▸ TASK OBJECTIVE: Determine how many lines include the string "this". Output that number only.

▸ INFORMATION SUPPLIED:
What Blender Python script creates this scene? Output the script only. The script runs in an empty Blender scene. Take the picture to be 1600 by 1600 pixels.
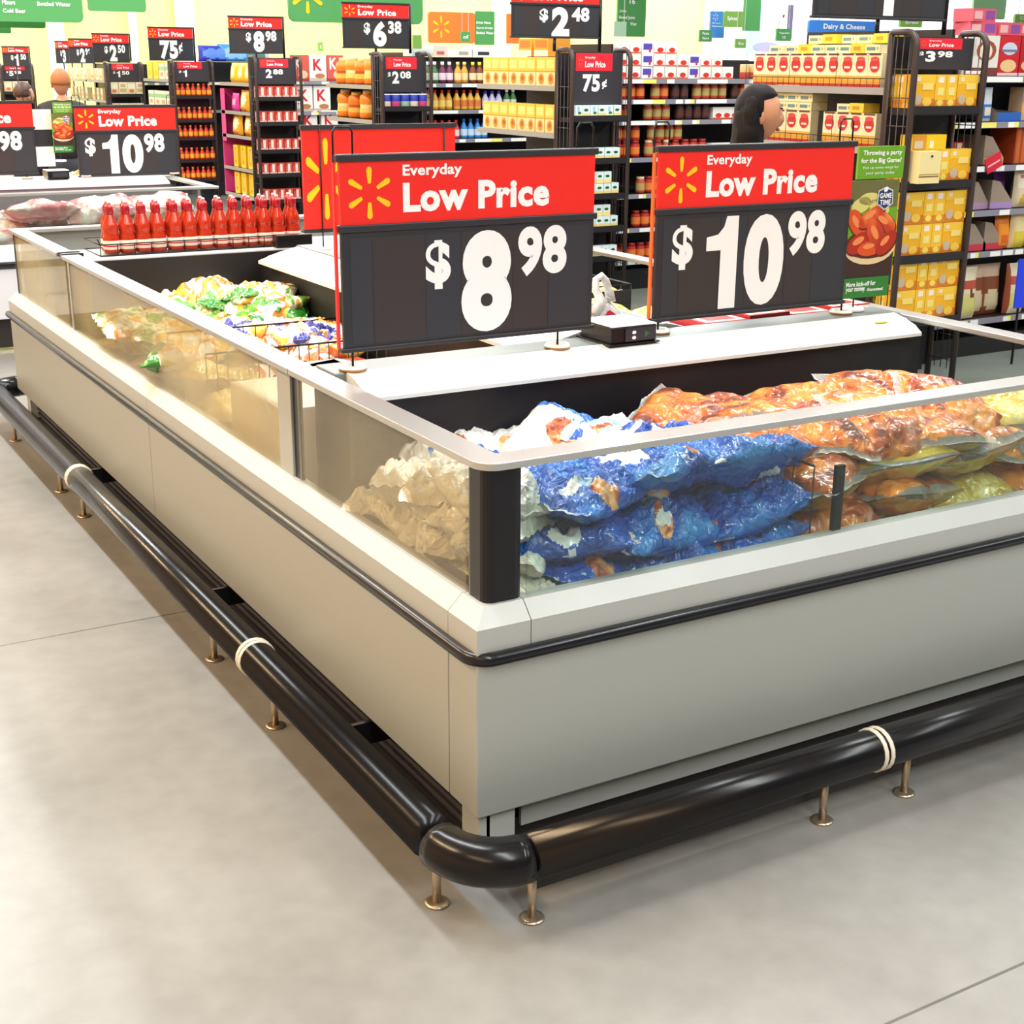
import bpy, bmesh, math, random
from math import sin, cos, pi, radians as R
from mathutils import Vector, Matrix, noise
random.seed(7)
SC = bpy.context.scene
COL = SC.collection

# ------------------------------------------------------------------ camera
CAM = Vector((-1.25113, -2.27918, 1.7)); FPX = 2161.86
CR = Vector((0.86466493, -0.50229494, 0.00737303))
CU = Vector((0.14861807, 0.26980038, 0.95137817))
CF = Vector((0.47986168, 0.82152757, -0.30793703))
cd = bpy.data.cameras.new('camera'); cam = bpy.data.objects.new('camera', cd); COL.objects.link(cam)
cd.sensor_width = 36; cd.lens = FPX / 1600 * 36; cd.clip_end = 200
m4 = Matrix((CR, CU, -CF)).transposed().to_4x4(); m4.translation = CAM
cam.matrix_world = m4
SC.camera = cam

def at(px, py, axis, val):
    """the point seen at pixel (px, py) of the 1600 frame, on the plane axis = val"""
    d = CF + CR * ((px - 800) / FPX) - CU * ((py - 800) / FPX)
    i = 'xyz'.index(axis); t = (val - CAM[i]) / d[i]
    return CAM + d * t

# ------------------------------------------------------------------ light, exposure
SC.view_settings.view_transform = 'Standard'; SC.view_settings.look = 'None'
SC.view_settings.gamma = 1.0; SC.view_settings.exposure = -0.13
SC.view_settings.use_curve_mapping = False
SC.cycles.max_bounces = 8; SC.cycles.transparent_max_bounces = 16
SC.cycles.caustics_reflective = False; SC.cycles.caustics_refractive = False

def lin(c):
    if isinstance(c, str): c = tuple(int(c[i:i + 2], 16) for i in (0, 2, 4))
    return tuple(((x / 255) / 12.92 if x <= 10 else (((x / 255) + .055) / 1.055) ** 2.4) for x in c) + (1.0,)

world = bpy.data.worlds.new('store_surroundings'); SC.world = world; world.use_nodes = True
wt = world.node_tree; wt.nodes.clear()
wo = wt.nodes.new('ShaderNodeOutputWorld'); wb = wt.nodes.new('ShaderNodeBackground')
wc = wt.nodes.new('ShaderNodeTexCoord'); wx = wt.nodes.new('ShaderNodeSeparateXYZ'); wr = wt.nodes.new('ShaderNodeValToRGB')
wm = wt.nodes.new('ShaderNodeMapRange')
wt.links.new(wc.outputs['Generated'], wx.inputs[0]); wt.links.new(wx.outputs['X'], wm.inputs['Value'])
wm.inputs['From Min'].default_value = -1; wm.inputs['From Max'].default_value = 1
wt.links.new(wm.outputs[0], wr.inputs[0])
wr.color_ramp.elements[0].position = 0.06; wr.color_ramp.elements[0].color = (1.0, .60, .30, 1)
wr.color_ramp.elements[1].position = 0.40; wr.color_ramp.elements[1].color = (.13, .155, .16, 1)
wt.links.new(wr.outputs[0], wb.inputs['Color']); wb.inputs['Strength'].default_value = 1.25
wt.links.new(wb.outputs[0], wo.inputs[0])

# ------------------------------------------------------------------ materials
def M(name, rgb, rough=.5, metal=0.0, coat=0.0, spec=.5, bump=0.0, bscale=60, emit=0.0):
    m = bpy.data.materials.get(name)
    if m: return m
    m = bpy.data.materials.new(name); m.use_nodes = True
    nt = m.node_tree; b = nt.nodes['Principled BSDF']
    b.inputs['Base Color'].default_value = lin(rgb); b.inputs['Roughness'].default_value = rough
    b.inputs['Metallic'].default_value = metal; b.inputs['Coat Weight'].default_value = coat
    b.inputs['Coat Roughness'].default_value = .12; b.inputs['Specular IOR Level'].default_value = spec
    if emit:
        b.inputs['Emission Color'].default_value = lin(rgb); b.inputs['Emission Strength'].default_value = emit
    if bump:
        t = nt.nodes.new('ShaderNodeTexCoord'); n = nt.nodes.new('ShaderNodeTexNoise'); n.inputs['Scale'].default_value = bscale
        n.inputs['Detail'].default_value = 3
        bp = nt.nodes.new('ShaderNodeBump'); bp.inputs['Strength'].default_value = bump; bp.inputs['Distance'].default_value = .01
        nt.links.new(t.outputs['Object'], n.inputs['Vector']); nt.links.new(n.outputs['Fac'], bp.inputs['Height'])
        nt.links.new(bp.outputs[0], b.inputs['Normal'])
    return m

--

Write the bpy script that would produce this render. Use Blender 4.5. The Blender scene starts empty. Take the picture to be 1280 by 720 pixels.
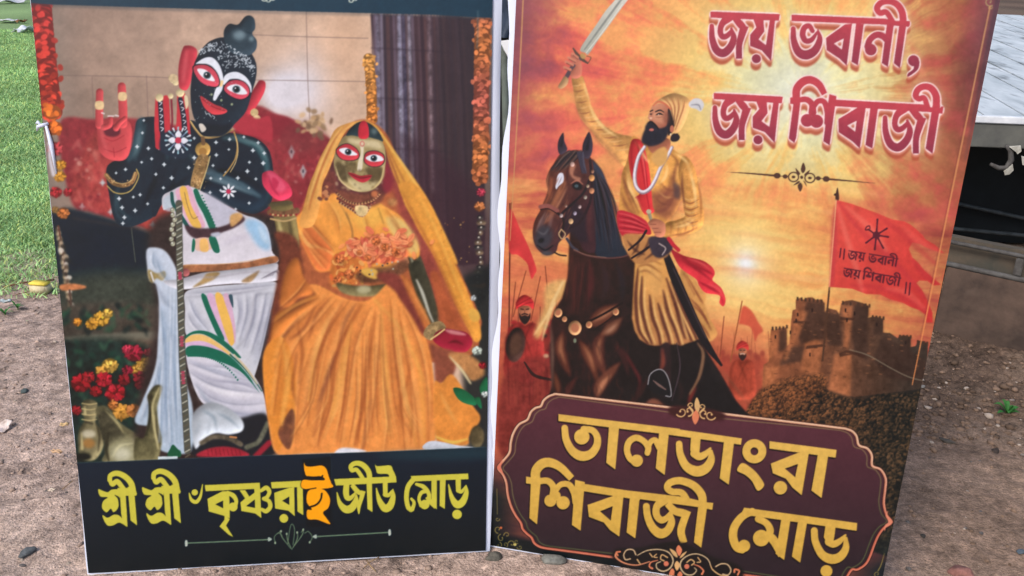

* * *

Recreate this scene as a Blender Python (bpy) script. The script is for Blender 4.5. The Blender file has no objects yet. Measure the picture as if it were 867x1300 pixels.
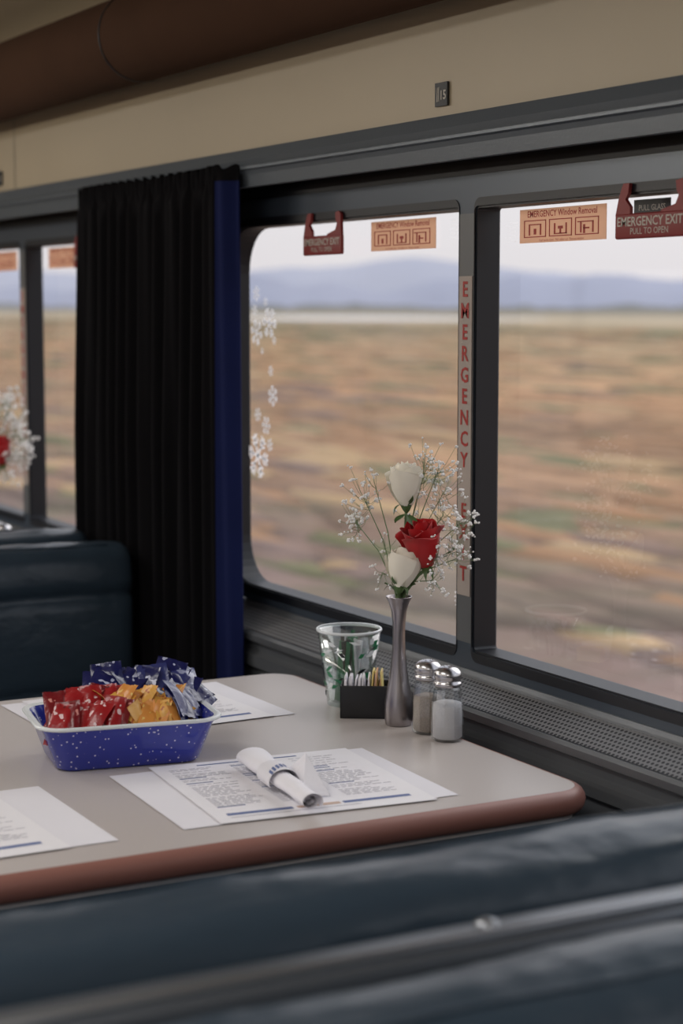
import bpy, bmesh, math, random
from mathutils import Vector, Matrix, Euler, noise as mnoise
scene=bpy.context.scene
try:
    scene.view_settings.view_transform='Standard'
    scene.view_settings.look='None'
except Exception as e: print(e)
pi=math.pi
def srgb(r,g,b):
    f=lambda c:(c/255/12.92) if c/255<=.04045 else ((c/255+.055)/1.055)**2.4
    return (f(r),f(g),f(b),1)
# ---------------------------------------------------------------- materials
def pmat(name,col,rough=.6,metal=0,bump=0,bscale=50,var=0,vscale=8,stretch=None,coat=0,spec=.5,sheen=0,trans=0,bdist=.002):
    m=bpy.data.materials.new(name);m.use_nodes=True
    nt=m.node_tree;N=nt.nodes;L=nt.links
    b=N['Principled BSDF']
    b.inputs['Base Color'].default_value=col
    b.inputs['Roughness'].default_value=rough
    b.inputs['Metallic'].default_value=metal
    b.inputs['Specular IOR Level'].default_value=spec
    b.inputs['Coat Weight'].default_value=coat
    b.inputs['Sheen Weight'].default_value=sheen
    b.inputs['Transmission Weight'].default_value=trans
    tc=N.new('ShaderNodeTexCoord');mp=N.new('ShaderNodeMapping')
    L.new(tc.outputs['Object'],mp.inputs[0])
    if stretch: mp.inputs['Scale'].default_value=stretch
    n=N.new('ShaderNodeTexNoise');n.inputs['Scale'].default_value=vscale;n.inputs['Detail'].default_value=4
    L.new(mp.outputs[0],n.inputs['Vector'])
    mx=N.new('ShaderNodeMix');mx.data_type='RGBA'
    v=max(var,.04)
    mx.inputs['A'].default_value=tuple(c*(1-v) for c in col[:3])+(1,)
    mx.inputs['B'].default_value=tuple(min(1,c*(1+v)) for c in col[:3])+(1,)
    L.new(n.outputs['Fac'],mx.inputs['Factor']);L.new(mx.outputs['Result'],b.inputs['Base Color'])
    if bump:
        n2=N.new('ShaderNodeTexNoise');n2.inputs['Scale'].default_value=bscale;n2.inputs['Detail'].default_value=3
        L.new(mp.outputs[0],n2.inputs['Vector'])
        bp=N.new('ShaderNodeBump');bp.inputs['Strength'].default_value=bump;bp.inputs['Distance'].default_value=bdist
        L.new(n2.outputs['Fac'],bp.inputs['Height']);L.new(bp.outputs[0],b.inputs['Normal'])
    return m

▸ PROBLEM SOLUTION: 3